Krefeld. Noch in der Nacht vor der Eröffnung hatte Nicola de Maria im Haus Lange vor einer Wand gestanden und gemalt. Wer dann an jenem Sonntag im Februar 1983 das Haus betrat, versank mit einem Mal in mediterrane Träume. Überall lichtblauer Himmel, rosafarbener Horizont. Die Räume klangen, ein milder, aber suggestiver Farbenrausch, und man vermeinte, dahinter von weitem Zikadenklang zu hören.
Eine weitere Erinnerung: Im Juni 1984 hockten Ludger Gerdes, Harald Klingelhöller, Wolfgang Luy, Reinhard Mucha und Thomas Schütte wie eine Bande verschworener Missetäter im Museum Haus Esters.
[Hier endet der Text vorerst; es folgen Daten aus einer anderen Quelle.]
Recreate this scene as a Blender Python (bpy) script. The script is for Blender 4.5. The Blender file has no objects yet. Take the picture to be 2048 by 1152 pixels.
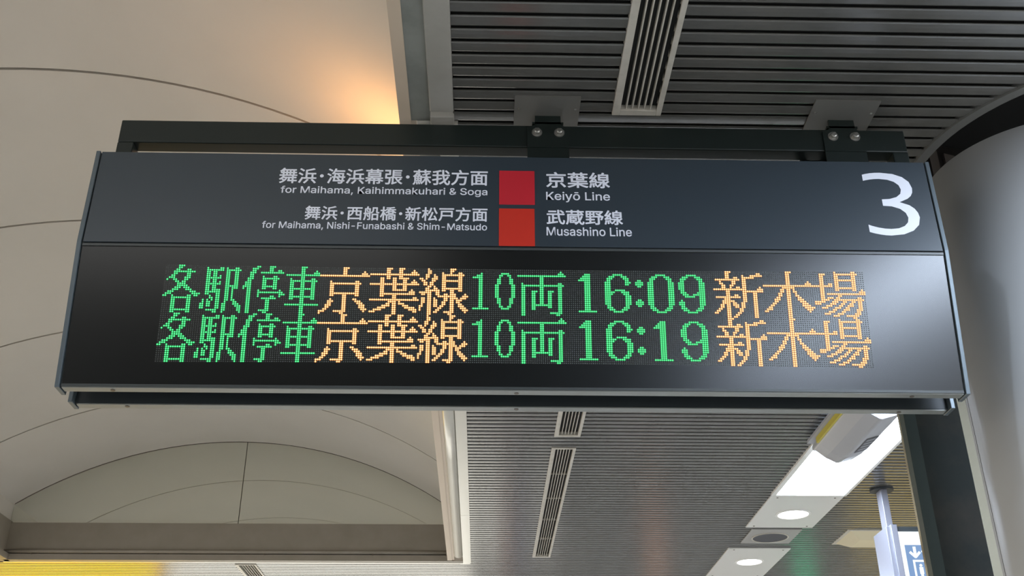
import bpy, bmesh, math
from mathutils import Matrix, Vector
C = bpy.context.scene.collection
SC = bpy.context.scene

# ------------------------------------------------------------ camera, world, exposure
# origin = camera; X right along the sign, Y away from the camera, Z up; floor at -1.5
def cam_matrix():
    p, yaw, roll = 0.4893, 0.0283, 0.003
    cp, sp = math.cos(p), math.sin(p)
    M = Matrix(((1, 0, 0), (0, -sp, cp), (0, cp, sp)))            # world -> (right, up, forward)
    Ry = Matrix(((math.cos(yaw), -math.sin(yaw), 0), (math.sin(yaw), math.cos(yaw), 0), (0, 0, 1)))
    Rr = Matrix(((math.cos(roll), -math.sin(roll), 0), (math.sin(roll), math.cos(roll), 0), (0, 0, 1)))
    W = (Rr @ M @ Ry)
    r, u, f = W[0], W[1], W[2]
    return Matrix(((r[0], u[0], -f[0], 0), (r[1], u[1], -f[1], 0), (r[2], u[2], -f[2], 0), (0, 0, 0, 1)))
cd = bpy.data.cameras.new('camera'); cam = bpy.data.objects.new('camera', cd); C.objects.link(cam)
cam.matrix_world = cam_matrix()
cd.sensor_fit = 'HORIZONTAL'; cd.sensor_width = 36; cd.lens = 36 * 2128.9 / 2048
cd.clip_start = .05; cd.clip_end = 100
SC.camera = cam
SC.view_settings.view_transform = 'Standard'; SC.view_settings.look = 'None'
SC.view_settings.exposure = 0.0; SC.view_settings.gamma = 1; SC.view_settings.use_curve_mapping = False
w = bpy.data.worlds.new('world'); SC.world = w; w.use_nodes = True
bg = w.node_tree.nodes['Background']; bg.inputs[0].default_value = (1.0, .985, .955, 1); bg.inputs[1].default_value = 1.70

STRIP_W = 44.0        # emission of the ceiling light strips
COOL = (.70, .82, 1.0)

# ------------------------------------------------------------ helpers
def mat(name, col, rough=.6, metal=0., spec=.5, emit=None, es=0., noise=None, bump=0., coat=0.):
    m = bpy.data.materials.new(name); m.use_nodes = True
    nt = m.node_tree; b = nt.nodes['Principled BSDF']
    b.inputs['Base Color'].default_value = (*col, 1); b.inputs['Roughness'].default_value = rough
    b.inputs['Metallic'].default_value = metal; b.inputs['Specular IOR Level'].default_value = spec
    b.inputs['Coat Weight'].default_value = coat
    if emit:
        b.inputs['Emission Color'].default_value = (*emit, 1); b.inputs['Emission Strength'].default_value = es
    if noise:
        sc, col2, lo, hi = noise
        tc = nt.nodes.new('ShaderNodeTexCoord'); n = nt.nodes.new('ShaderNodeTexNoise')
        n.inputs['Scale'].default_value = sc; n.inputs['Detail'].default_value = 6; n.inputs['Roughness'].default_value = .6
        r = nt.nodes.new('ShaderNodeMapRange'); r.inputs[1].default_value = lo; r.inputs[2].default_value = hi
        mx = nt.nodes.new('ShaderNodeMix'); mx.data_type = 'RGBA'
        mx.inputs[6].default_value = (*col, 1); mx.inputs[7].default_value = (*col2, 1)
        nt.links.new(tc.outputs['Object'], n.inputs['Vector']); nt.links.new(n.outputs['Fac'], r.inputs[0])
        nt.links.new(r.outputs[0], mx.inputs[0]); nt.links.new(mx.outputs[2], b.inputs['Base Color'])
        if bump:
            bp = nt.nodes.new('ShaderNodeBump'); bp.inputs['Strength'].default_value = bump; bp.inputs['Distance'].default_value = .002
            nt.links.new(n.outputs['Fac'], bp.inputs['Height']); nt.links.new(bp.outputs[0], b.inputs['Normal'])
    return m
def emis(name, col, s):
    m = bpy.data.materials.new(name); m.use_nodes = True; nt = m.node_tree
    nt.nodes.remove(nt.nodes['Principled BSDF'])
    e = nt.nodes.new('ShaderNodeEmission'); e.inputs[0].default_value = (*col, 1); e.inputs[1].default_value = s
    nt.links.new(e.outputs[0], nt.nodes['Material Output'].inputs[0]); return m
def mesh(name, vs, fs, mats, mi=None, smooth=False):
    me = bpy.data.meshes.new(name); me.from_pydata(vs, [], fs)
    for m in (mats if isinstance(mats, (list, tuple)) else [mats]): me.materials.append(m)
    if mi:
        for p, i in zip(me.polygons, mi): p.material_index = i
    bm = bmesh.new(); bm.from_mesh(me); bmesh.ops.recalc_face_normals(bm, faces=bm.faces); bm.to_mesh(me); bm.free()
    if smooth:
        for p in me.polygons: p.use_smooth = True
    return me
def link(name, me, parent=None, **kw):
    o = bpy.data.objects.new(name, me); C.objects.link(o)
    if parent: o.parent = parent
    for k, v in kw.items(): o[k] = v
    return o
class G:
    """collects shapes for one mesh"""
    def __init__(s): s.v = []; s.f = []; s.m = []
    def add(s, vs, fs, mi=0):
        n = len(s.v); s.v += [tuple(v) for v in vs]; s.f += [tuple(i + n for i in f) for f in fs]; s.m += [mi] * len(fs); return s
    def box(s, x0, x1, y0, y1, z0, z1, mi=0):
        vs = [(x, y, z) for x in (x0, x1) for y in (y0, y1) for z in (z0, z1)]
        return s.add(vs, [(0, 1, 3, 2), (4, 6, 7, 5), (0, 4, 5, 1), (2, 3, 7, 6), (0, 2, 6, 4), (1, 5, 7, 3)], mi)
    def prism(s, poly, a, b, fn=lambda p, t: (t, p[0], p[1]), mi=0):
        n = len(poly)
        vs = [fn(p, a) for p in poly] + [fn(p, b) for p in poly]
        fs = [tuple(range(n)), tuple(range(2 * n - 1, n - 1, -1))] + [(i, (i + 1) % n, n + (i + 1) % n, n + i) for i in range(n)]
        return s.add(vs, fs, mi)
    def cyl(s, c, r, h, ax='z', n=24, mi=0, r2=None):
        r2 = r if r2 is None else r2
        def P(a, rr, t):
            u, v = rr * math.cos(a), rr * math.sin(a)
            return {'z': (c[0] + u, c[1] + v, c[2] + t), 'y': (c[0] + u, c[1] + t, c[2] + v), 'x': (c[0] + t, c[1] + u, c[2] + v)}[ax]
        vs = [P(2 * math.pi * i / n, r, 0) for i in range(n)] + [P(2 * math.pi * i / n, r2, h) for i in range(n)]
        fs = [tuple(range(n)), tuple(range(2 * n - 1, n - 1, -1))] + [(i, (i + 1) % n, n + (i + 1) % n, n + i) for i in range(n)]
        return s.add(vs, fs, mi)
    def ring(s, c, r0, r1, z0, z1, n=64, mi=0):
        vs = []
        for i in range(n):
            a = 2 * math.pi * i / n; ca, sa = math.cos(a), math.sin(a)
            vs += [(c[0] + r0 * ca, c[1] + r0 * sa, z0), (c[0] + r1 * ca, c[1] + r1 * sa, z0), (c[0] + r1 * ca, c[1] + r1 * sa, z1), (c[0] + r0 * ca, c[1] + r0 * sa, z1)]
        fs = []
        for i in range(n):
            j = (i + 1) % n
            for k in range(4): fs.append((4 * i + k, 4 * i + (k + 1) % 4, 4 * j + (k + 1) % 4, 4 * j + k))
        return s.add(vs, fs, mi)
    def obj(s, name, mats, parent=None, smooth=False, bevel=0, **kw):
        o = link(name, mesh(name, s.v, s.f, mats, s.m, smooth), parent, **kw)
        if bevel:
            b = o.modifiers.new('bevel', 'BEVEL'); b.width = bevel; b.segments = 2; b.limit_method = 'ANGLE'
        return o
def empty(name, loc, label, cat, group=None):
    o = bpy.data.objects.new(name, None); C.objects.link(o); o.location = loc
    o['label'] = label; o['category'] = cat
    if group: o['group'] = group
    return o
def unparent_offset(root):
    """children were modelled in world coordinates; keep them there under a moved Empty"""
    inv = Matrix.Translation(-root.location)
    for ch in root.children: ch.matrix_parent_inverse = inv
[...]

Julian Heynen hatte sie aus Düsseldorf hierher gelockt und trat als Mentor auf. "c/o Haus Esters" hieß diese erste Museumsschau des Quintetts. Mancher Museumsbesucher war verwirrt von den Dingen, die dort zu sehen waren: Modelle für eine Stadt und für mehr, für ein neues Leben und den Umbau der Welt überhaupt. "Modellbauer" wurden sie damals, ein wenig verächtlich, genannt. Heute sind sie größte Stars des internationalen Kunstgeschehens.
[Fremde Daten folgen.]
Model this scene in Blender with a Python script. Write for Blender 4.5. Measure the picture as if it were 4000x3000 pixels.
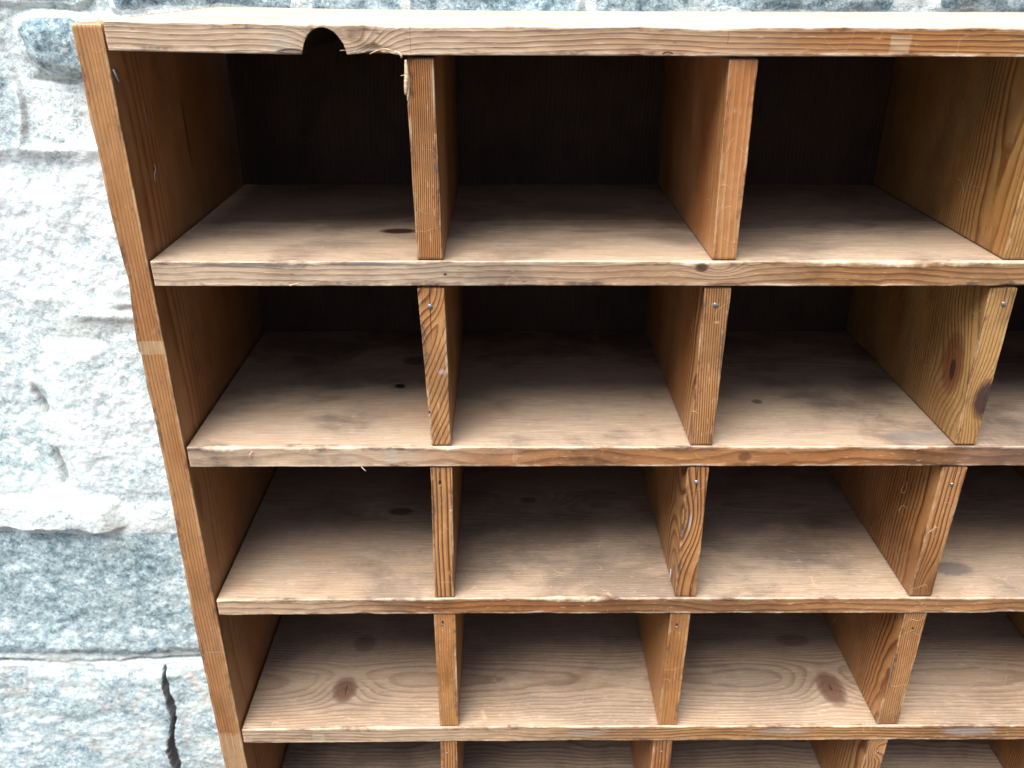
import bpy, math, random
import numpy as np
from mathutils import Matrix, Vector

# ------------------------------------------------------------------ camera, sky, sun, exposure
for o in list(bpy.data.objects):
    bpy.data.objects.remove(o, do_unlink=True)
scene = bpy.context.scene
COL = scene.collection

cam_data = bpy.data.cameras.new("camera")
cam = bpy.data.objects.new("camera", cam_data)
COL.objects.link(cam)
RT = Vector((0.99996493, -0.00779899, 0.00305079))
UP = Vector((0.00070544, 0.44144740, 0.89728685))
FW = Vector((0.0083447, 0.89725323, -0.44143742))
cam.matrix_world = Matrix(((RT.x, UP.x, -FW.x, 0.2495),
                           (RT.y, UP.y, -FW.y, -0.5647),
                           (RT.z, UP.z, -FW.z, 0.0295),
                           (0, 0, 0, 1)))
cam_data.sensor_fit = 'HORIZONTAL'
cam_data.sensor_width = 36.0
cam_data.lens = 29.40
cam_data.clip_start = 0.01
cam_data.clip_end = 200
cam_data.dof.use_dof = True
cam_data.dof.focus_distance = 0.62
cam_data.dof.aperture_fstop = 13.0
scene.camera = cam

SUN_EL = math.radians(68)
SUN_AZ = math.radians(-48)            # from straight in front of the shelf (-y) towards the left (-x)
sd = Vector((math.sin(SUN_AZ) * math.cos(SUN_EL), -math.cos(SUN_AZ) * math.cos(SUN_EL), math.sin(SUN_EL)))
world = bpy.data.worlds.new("World")
scene.world = world
world.use_nodes = True
wt = world.node_tree
for n in list(wt.nodes):
    wt.nodes.remove(n)
sky = wt.nodes.new('ShaderNodeTexSky')
sky.sky_type = 'NISHITA'
sky.sun_disc = False
sky.sun_elevation = SUN_EL
sky.sun_rotation = math.atan2(sd.x, sd.y)
sky.air_density = 1.0
sky.dust_density = 3.0
bg = wt.nodes.new('ShaderNodeBackground')
bg.inputs['Strength'].default_value = 0.05
wo = wt.nodes.new('ShaderNodeOutputWorld')
wt.links.new(sky.outputs[0], bg.inputs[0])
wt.links.new(bg.outputs[0], wo.inputs[0])

sl = bpy.data.lights.new("sun", 'SUN')
sl.energy = 3.0
sl.angle = math.radians(50)
sl.color = (1.0, 0.985, 0.965)
so = bpy.data.objects.new("sun", sl)
COL.objects.link(so)
so.rotation_euler = (-sd).to_track_quat('-Z', 'Y').to_euler()

scene.view_settings.view_transform = 'Standard'
scene.view_settings.look = 'None'
scene.view_settings.gamma = 1.0
scene.view_settings.use_curve_mapping = False
scene.view_settings.exposure = 1.75
scene.render.engine = 'CYCLES'
scene.cycles.max_bounces = 8
scene.cycles.diffuse_bounces = 3

# ------------------------------------------------------------------ numpy noise
def _hash(ix, iy, seed):
    h = (ix.astype(np.int64) * 374761393 + iy.astype(np.int64) * 668265263 + seed * 1274126177) & 0xFFFFFFFF
    h = ((h ^ (h >> 13)) * 1274126177) & 0xFFFFFFFF
    return ((h ^ (h >> 16)) & 0xFFFF) / 65535.0

def vnoise(x, y, seed=0):
    x = np.asarray(x, float); y = np.asarray(y, float)
    x, y = np.broadcast_arrays(x, y)
    ix = np.floor(x); iy = np.floor(y)
    fx = x - ix; fy = y - iy
    fx = fx * fx * (3 - 2 * fx); fy = fy * fy * (3 - 2 * fy)
    a = _hash(ix, iy, seed); b = _hash(ix + 1, iy, seed)
    c = _hash(ix, iy + 1, seed); d = _hash(ix + 1, iy + 1, seed)
    return (a * (1 - fx) + b * fx) * (1 - fy) + (c * (1 - fx) + d * fx) * fy - 0.5

def fbm(x, y, seed=0, octv=4, gain=0.5):
    s = 0; a = 1.0; t = 0
    for k in range(octv):
        s = s + a * vnoise(np.asarray(x) * 2 ** k, np.asarray(y) * 2 ** k, seed + 17 * k)
        t += a; a *= gain
    return s / t * 2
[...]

Im Haus Lange wird an diesem Sonntag eine Ausstellung eröffnet, die blitzlichtartig das Geschehen dieser 80er Jahre in den Häusern des Mies van der Rohe beleuchtet, eben solche Erinnerungen freisetzt und wieder mal ins helle Licht rückt, dass in diesen Kunst-Laboratorien die Signale für eine neue Zeit gegeben wurden - mit Nachwirkungen auf die ganze europäische Szene.
Sylvia Martin hat diese Schau "Als wäre nichts gesagt" genannt, nach einer Arbeit von Klingelhöller. Und sie nimmt den "postmodernen Pluralismus" ins Visier, wie diese Szene heute oft in der Rückschau genannt wird.
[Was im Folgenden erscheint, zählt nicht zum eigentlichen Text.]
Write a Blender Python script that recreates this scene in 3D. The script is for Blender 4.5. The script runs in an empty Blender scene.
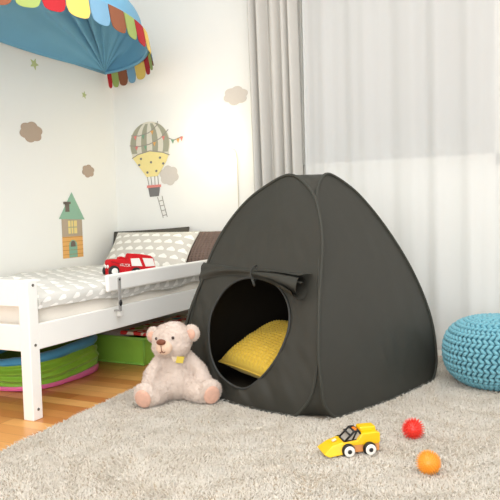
import bpy, bmesh, math, random
import numpy as np
from mathutils import Vector, Matrix, Euler, noise

random.seed(7)
rng = np.random.default_rng(11)
PI = math.pi
scene = bpy.context.scene
C = scene.collection

# ------------------------------------------------------------------ camera, world, lights, exposure
cam_data = bpy.data.cameras.new('camera')
cam = bpy.data.objects.new('camera', cam_data)
C.objects.link(cam)
YAW, PITCH, ROLL, FPX = -0.468535, 0.0586655, -0.0272904, 679.28
fw = Vector((math.sin(YAW) * math.cos(PITCH), math.cos(YAW) * math.cos(PITCH), -math.sin(PITCH)))
rt = Vector((math.cos(YAW), -math.sin(YAW), 0))
up = rt.cross(fw)
r2 = math.cos(ROLL) * rt + math.sin(ROLL) * up
u2 = -math.sin(ROLL) * rt + math.cos(ROLL) * up
M = Matrix((r2, u2, -fw)).transposed().to_4x4()
M.translation = (2.73482, -3.52596, 0.77115)
cam.matrix_world = M
cam_data.sensor_width = 36
cam_data.sensor_fit = 'HORIZONTAL'
cam_data.lens = FPX / 500 * 36
cam_data.clip_start = 0.05
scene.camera = cam

world = bpy.data.worlds.new('world')
scene.world = world
world.use_nodes = True
wb_ = world.node_tree.nodes['Background']
wb_.inputs[0].default_value = (0.95, 0.98, 1.0, 1)
wb_.inputs[1].default_value = 1.35


def area(name, loc, target, size, power, col):
    d = bpy.data.lights.new(name, 'AREA')
    d.shape = 'SQUARE'
    d.size = size
    d.energy = power
    d.color = col
    o = bpy.data.objects.new(name, d)
    C.objects.link(o)
    o.location = loc
    o.rotation_euler = (Vector(target) - Vector(loc)).to_track_quat('-Z', 'Y').to_euler()
    return o


area('softbox_light', (2.7, -4.9, 1.3), (1.3, -0.4, 0.5), 2.2, 41, (0.92, 0.965, 1.0))
area('overhead_fill', (1.9, -1.9, 2.42), (1.9, -1.9, 0), 2.2, 34, (0.92, 0.965, 1.0))  # added fill from above for floor and rug, no actual lamp

vs = scene.view_settings
vs.view_transform = 'Standard'
vs.look = 'None'
vs.exposure = 0.14
vs.gamma = 1.0
vs.use_curve_mapping = False


# ------------------------------------------------------------------ materials
def lin(c):
    out = []
    for v in c[:3]:
        v = v / 255.0
        out.append(v / 12.92 if v <= 0.04045 else ((v + 0.055) / 1.055) ** 2.4)
    return tuple(out) + (1.0,)


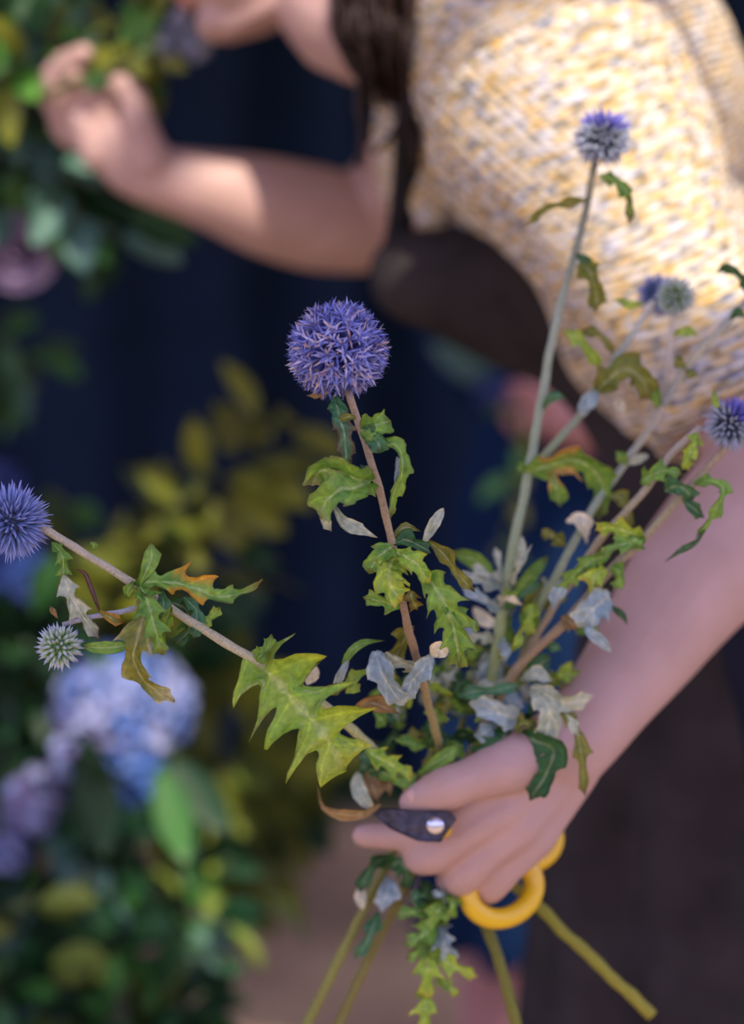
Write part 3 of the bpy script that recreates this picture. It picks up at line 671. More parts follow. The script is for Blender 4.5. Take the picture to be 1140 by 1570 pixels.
leaf(TE, [(800, 1105, 1.36), (775, 1098, 1.35), (750, 1085, 1.348), (718, 1078, 1.35)], 50, 'blue', 2, roll=10, seed=166, sinus=.6)
leaf(TE, [(700, 1068, 1.36), (730, 1060, 1.35), (765, 1058, 1.35), (800, 1046, 1.355)], 30, 'teal', 2, roll=20, seed=167)
leaf(TE, [(760, 1110, 1.362), (745, 1122, 1.355), (725, 1128, 1.355)], 36, 'blue', 1, seed=168)

# --- F: short leafy stem low in the bunch; its cut end hangs under the fist
TF = thistle('leafy stem without a globe, its cut end hanging leftmost under the fist', (600, 1310, 1.40))
stem(TF, [(690, 1010, 1.38), (672, 1120, 1.40), (640, 1220, 1.415), (600, 1310, 1.42), (555, 1400, 1.40), (520, 1470, 1.39), (455, 1600, 1.38)], .0020, .0034, [(130, 140, 90), (120, 130, 70), (140, 138, 70), (128, 128, 62)])
for i in range(34):
    r = random.Random(300 + i); cx = r.uniform(545, 800); cy = r.uniform(1040, 1165) - max(0, 60 - abs(cx - 690)) * .0
    if cx > 760 and cy > 1120: cx -= 60
    if cx < 600 and cy < 1070: cx += 60
    a = r.uniform(0, 2 * pi); L = r.uniform(28, 46); dz = r.uniform(1.355, 1.395)
    leaf(TF, [(cx, cy, dz), (cx + L * .5 * cos(a), cy + L * .5 * sin(a), dz - .006), (cx + L * cos(a + .35), cy + L * sin(a + .35), dz)], r.uniform(24, 42),
         r.choice(['dark', 'dark', 'green', 'teal', 'green', 'olive', 'dark', 'bright']), 2, roll=r.uniform(-45, 45), seed=300 + i)
for i in range(46):
    r = random.Random(700 + i); t = r.random(); cx = 640 + 230 * t + r.uniform(-45, 45); cy = 1120 - 260 * t * r.random() - r.uniform(-10, 50)
    a = r.uniform(-2.6, -.2); L = r.uniform(30, 62); dz = r.uniform(1.385, 1.412)
    leaf(TC if i % 2 else TF, [(cx, cy, dz), (cx + L * .5 * cos(a), cy + L * .5 * sin(a), dz - .008), (cx + L * cos(a + .4), cy + L * sin(a + .4), dz)], r.uniform(22, 40),
         r.choice(['silver', 'green', 'olive', 'teal', 'blue', 'green', 'dark', 'bright', 'silver']), r.choice([0, 2, 3]), roll=r.uniform(-40, 40), seed=700 + i)
leaf(TF, [(640, 1187, 1.36), (662, 1172, 1.352), (685, 1158, 1.35), (708, 1140, 1.352)], 30, 'green', 1, seed=340)
leaf(TF, [(575, 1175, 1.37), (595, 1190, 1.36), (620, 1198, 1.358), (645, 1188, 1.36)], 34, 'green', 2, seed=341)
leaf(TF, [(583, 1232, 1.35), (560, 1248, 1.34), (525, 1248, 1.335), (496, 1238, 1.335), (487, 1206, 1.34)], 26, 'brown', 1, roll=30, seed=342, tip=(205, 195, 160))
leaf(TF, [(548, 1184, 1.36), (548, 1205, 1.352), (556, 1224, 1.35), (572, 1240, 1.352)], 24, 'silver', 0, seed=343)
leaf(TF, [(590, 1175, 1.37), (596, 1200, 1.36), (598, 1225, 1.36)], 24, 'brown', 1, seed=344)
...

Dieser Begriff fasst wirklich nur wenig von dem, was damals, allein in diesen Häusern, Monat für Monat, Jahr für Jahr, an Neuentdeckungen stattfand. In der Rückschau kommt es einem fast so vor, als ob die bedrückende, an eine "bleierne Zeit" erinnernde "Stammheim"-Bilderserie von Gerhard Richter im Haus Esters, die der Künstler im Einvernehmen mit Gerhard Storck im Frühjahr 1989 für die Öffentlichkeit ausprobierte, alle dem ein gewisses Ende gesetzt hat.
In dieser Schau erblickt man Schüttes großes "Hauptstadt"-Bild, Muchas abweisendes "Glesch" und Schüttes "Mann im Matsch", Gurskis "Krefeld"-Hühnerhof, Slominskis "Borkenkäferfalle", De Cordiers Kugelmenschen und Nicola de Marias "Sei bella". Oben steht Katharina Fritschs "Warengestell", diese Über-Ikone der Zeit, dann ihr rotes "Bücherregal". In jener Zeit, die mit Aids, saurem Regen und Ozonloch erschöpft um Atem rang, eroberten auch die Fotografen die Museen. Die Bechers machten den Anfang. Immer gab es Umbrüche, sogar in den 80er Jahren.